I first noticed the extreme effect that getting too involved in a book has on me while reading Heavier than Heaven, a Kurt Cobain biography, and sinking into a deep depression until I finished. I was a student at the time so didn’t have to leave the house, and I didn’t, sitting in my room for three days sulking until I finished the book. I’ve spent time as Holden Caulfield, sneering at everybody that I interacted with, and, quite disturbingly, as Patrick Bateman, flipping between pretending to be an outrageous yuppie and a sicko while walking around the supermarket. I’ve fantasised about being characters from TV and films, like stealthily running through the streets as Jack Bauer, but it’s only with novels that the characters consume me, and change my inner voice as well as my actions. I hope I can create characters that are so well-drawn and powerful that they can mess around with readers’ minds.

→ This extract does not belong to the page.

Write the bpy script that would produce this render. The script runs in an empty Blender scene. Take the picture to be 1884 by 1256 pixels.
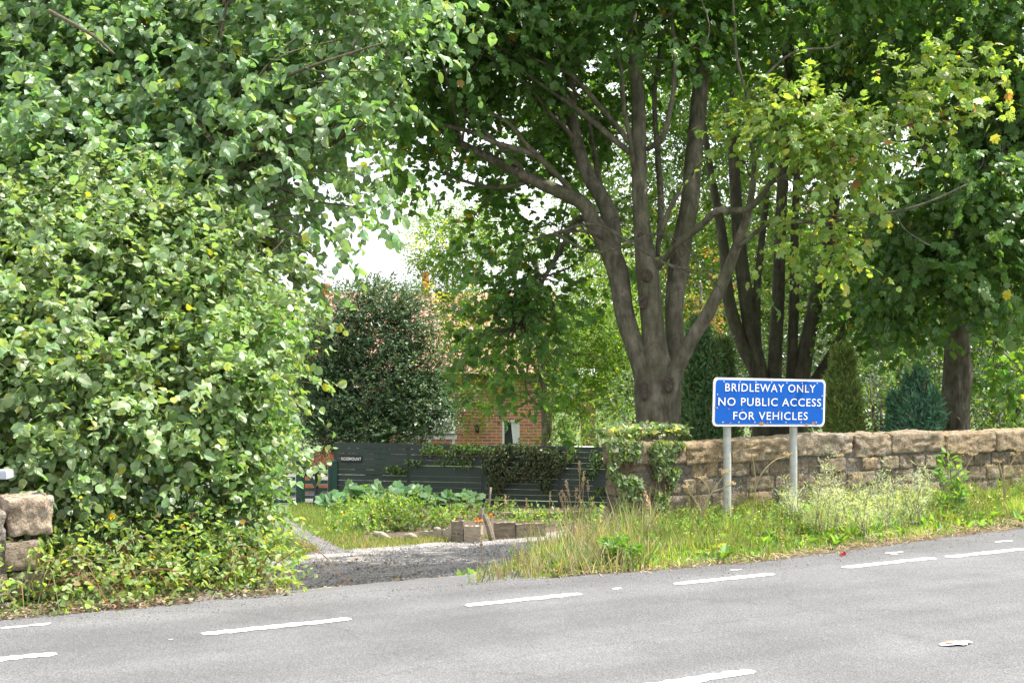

Porno itself, I didn’t think was that good. It was a real page-turner and I was desperate to get to the end, but I think that this was mostly due to loving all of the characters in Trainspotting for the past ten years since I first saw the film, rather than anything so great about the sequel. I think I might be more of a sexual prude than a heroin one, because the smack-taking in Trainspotting didn’t bother me but the constant banging-on about sex in Porno did. It used to make me sad that Ewan McGregor and Danny Boyle had fallen out, and so the prospects of the sequel being filmed were slim, but now I agree with McGregor when he says that he doesn’t feel as if it’s a film that needs to be made. Some bits are very good and the love for characters left over from the first novel keeps things compelling, but there’s just too much emphasis put on shock tactics, and once you satiate the desire to know what happens to the characters at the end, there’s not that much value in the book as a stand-alone piece of art. It’s not bad, but it’s no Trainspotting.